For Spengler, history is a constellation of concluded worlds called civilizations, each obeying its value system and fate in strict determinism; but each system is relative to others and to times; and has a trajectory: dawn, zenith, and twilight. A civilization is absolute within itself, but not eternal. Thus, the sense of destiny flips into its opposite, into historical relativism and social Darwinism, the ethics of loyalty turn into titanism, anti-rationalist vitalism becomes pure activism, and caesarism, detached from the sacred empire, becomes mere will to power.

Like the Marxists, for Spengler theory served practice, thought served history. The common matrix lies in Goethe’s Faust: “In the beginning was the deed.” In Marx, revolutionary subjectivism takes shape in the name of Prometheus, in Spengler heroic subjectivism in the name of Faust and his civilization. But when the revolt of blood against gold took shape in Germany with National Socialism, Spengler distanced himself from Hitler and his party: “We wanted to rid ourselves of parties, but the worst remained.” He saw racism as “an ideology of resentment towards Jewish superiority” and indicative of “spiritual poverty,” and criticized Rosenberg’s work. He lost his following because he died in ’36. In turn, Hitler did not profess to be a follower of Spengler and rejected the idea of the Decline of the West. The Nazi regime, on Goebbels’ orders, opposed the philosopher. Meanwhile, Spengler received great reception in Fascist Italy, for which he had a positive view expressed also in admired dedications to its leader. Mussolini read Spengler, reviewed him, had Years of Decision translated, and, as Renzo De Felice noted, became increasingly Spenglerian even in controversy with Nazi Germany. He found in Spengler the praise of young peoples, the Mediterranean spirit, and Romanity.
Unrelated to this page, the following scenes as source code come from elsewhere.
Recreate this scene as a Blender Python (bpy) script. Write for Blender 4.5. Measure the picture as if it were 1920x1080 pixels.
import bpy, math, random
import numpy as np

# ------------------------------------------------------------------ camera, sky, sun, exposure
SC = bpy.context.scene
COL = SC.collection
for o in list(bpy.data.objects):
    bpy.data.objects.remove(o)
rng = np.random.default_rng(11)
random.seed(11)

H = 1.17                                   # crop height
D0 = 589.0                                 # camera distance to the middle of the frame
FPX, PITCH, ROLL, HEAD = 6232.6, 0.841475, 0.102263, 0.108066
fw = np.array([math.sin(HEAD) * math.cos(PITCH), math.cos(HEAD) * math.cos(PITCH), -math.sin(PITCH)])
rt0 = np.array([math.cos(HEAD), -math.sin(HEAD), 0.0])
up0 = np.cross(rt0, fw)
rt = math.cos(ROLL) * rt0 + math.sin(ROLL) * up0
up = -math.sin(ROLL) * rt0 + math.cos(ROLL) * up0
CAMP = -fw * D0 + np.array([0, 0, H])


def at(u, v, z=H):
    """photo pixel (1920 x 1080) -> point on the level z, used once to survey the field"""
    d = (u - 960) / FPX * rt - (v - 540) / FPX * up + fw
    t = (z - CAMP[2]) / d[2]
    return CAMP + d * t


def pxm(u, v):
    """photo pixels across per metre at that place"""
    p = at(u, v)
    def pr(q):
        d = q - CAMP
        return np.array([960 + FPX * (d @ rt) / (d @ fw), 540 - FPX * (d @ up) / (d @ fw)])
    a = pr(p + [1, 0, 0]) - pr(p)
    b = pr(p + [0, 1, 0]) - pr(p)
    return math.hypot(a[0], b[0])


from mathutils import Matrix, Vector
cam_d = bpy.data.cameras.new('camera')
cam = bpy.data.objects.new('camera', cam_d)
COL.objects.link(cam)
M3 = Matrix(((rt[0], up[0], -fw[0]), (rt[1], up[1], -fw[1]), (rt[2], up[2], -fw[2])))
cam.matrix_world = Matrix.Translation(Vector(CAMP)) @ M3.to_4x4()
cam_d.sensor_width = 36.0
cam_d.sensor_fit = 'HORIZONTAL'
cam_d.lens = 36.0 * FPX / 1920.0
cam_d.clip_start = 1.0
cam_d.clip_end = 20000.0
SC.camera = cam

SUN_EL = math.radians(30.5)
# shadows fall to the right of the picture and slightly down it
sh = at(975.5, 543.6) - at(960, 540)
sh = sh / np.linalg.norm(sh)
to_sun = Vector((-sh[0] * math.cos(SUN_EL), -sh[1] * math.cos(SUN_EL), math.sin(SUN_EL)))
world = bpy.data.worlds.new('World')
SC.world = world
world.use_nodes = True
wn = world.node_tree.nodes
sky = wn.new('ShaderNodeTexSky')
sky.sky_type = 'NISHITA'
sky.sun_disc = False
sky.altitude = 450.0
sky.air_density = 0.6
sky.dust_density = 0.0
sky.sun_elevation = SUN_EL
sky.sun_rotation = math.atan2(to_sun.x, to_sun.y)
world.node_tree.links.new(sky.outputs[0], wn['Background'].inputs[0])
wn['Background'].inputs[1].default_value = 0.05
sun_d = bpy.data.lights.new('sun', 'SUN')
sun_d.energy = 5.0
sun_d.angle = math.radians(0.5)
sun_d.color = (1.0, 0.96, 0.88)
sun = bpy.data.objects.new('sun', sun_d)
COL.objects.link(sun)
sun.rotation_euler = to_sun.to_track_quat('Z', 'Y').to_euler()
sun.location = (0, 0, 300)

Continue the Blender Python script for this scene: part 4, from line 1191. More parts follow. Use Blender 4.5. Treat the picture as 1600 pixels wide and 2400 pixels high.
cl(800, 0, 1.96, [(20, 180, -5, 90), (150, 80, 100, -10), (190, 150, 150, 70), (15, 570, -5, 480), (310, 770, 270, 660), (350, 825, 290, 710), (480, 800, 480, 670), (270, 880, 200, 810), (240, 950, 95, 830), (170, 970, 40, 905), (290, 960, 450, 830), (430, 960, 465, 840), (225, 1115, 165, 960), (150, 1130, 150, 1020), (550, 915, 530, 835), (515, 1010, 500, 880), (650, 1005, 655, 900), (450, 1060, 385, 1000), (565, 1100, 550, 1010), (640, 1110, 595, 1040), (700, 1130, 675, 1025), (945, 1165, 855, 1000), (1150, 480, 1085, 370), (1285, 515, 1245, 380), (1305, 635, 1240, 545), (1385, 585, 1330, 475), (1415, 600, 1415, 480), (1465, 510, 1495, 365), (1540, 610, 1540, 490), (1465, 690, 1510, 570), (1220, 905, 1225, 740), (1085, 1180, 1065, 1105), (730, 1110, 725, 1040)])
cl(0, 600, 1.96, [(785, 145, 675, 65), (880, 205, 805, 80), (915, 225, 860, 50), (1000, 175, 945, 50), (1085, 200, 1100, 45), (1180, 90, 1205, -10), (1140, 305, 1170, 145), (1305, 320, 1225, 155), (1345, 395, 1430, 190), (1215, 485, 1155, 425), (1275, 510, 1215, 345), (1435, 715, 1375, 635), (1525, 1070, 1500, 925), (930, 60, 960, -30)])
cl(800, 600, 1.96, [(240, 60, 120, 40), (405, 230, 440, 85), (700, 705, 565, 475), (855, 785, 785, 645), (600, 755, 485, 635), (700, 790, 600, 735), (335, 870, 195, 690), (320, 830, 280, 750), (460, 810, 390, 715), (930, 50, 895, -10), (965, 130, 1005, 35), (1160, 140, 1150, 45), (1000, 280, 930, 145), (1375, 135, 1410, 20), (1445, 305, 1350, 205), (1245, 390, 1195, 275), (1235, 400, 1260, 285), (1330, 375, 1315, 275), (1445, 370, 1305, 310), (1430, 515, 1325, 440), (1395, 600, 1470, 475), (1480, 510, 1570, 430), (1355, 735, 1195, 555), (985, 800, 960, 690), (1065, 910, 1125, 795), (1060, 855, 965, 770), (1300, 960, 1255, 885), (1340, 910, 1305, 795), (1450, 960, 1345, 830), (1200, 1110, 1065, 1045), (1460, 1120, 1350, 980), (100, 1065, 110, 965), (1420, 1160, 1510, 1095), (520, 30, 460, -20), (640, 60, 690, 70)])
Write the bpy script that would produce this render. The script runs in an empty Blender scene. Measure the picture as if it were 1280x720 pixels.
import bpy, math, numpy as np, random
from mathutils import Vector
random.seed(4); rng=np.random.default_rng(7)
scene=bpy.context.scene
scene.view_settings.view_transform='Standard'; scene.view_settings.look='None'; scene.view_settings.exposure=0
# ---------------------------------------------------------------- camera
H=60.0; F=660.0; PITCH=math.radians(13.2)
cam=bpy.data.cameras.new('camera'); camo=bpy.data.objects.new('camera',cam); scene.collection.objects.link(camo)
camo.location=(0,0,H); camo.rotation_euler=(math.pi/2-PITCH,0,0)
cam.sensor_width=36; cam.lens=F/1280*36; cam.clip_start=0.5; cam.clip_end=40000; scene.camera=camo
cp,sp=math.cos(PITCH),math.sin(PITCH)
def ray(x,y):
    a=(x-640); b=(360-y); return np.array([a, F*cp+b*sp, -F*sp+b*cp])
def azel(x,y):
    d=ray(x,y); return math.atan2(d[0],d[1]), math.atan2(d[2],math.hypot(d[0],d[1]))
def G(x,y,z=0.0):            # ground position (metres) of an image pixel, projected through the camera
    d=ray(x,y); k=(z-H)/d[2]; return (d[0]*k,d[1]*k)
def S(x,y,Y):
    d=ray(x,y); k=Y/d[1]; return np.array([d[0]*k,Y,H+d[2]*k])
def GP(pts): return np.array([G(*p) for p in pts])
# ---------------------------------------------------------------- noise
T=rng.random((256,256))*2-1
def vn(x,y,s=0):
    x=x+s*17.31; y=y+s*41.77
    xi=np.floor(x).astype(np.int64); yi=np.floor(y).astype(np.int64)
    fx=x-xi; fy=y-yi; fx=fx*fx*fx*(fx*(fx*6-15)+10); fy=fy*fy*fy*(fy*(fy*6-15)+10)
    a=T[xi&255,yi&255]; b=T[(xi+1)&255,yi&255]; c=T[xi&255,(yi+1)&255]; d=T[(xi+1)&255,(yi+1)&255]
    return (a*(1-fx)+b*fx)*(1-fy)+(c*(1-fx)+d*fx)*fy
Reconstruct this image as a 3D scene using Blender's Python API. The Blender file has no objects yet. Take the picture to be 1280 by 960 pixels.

Spengler reminded his critics that “Decline” meant not apocalypse but fulfillment: the West sets in its fulfillment, in the arms of globalization. He concluded his work in the spirit of heroic fatalism (ducunt fata volentem, nolentem trahunt,* are the concluding words of the Decline). Memorable remains the figure of the Pompeii sentinel Spengler evoked in Man and Technics, who dies in the eruption of Vesuvius because he was not relieved from his post. Spengler sought to translate Nietzsche’s thought and Goethe’s vision into historical terms; he took Zarathustra to battle, bringing into history the Will to Power, the Eternal Return, the Superman, Faust, and the amor fati.

“Nietzsche’s cunning monkey,” “the ingenious charlatan,” “the dilettante,” “the gloomy one,” “the hyena,” “the prophet of doom”: these derogatory definitions of Spengler were by Thomas Mann, Benedetto Croce, Ernst Cassirer, György Lukács.

Spengler was a tragic thinker, and to pessimism, he dedicated an intense essay; a historical pessimism prelude to heroic fatalism. Spengler was a pessimist in disposition before thought. Behind the Prussian hardness and the praise of steel beat a delicate heart, prone to tears, of frail health, as revealed in his autobiographical writing A Me Stesso** [To Myself]. Spengler remained the prophet of the West’s decay, sang the glory of sunsets and the honor of defeats.

La Verità, April 5, 2024

* Fate leads the willing and drags the unwilling
** Published for the first time in Italy by Adelphi in 1993. It is unpublished even in German.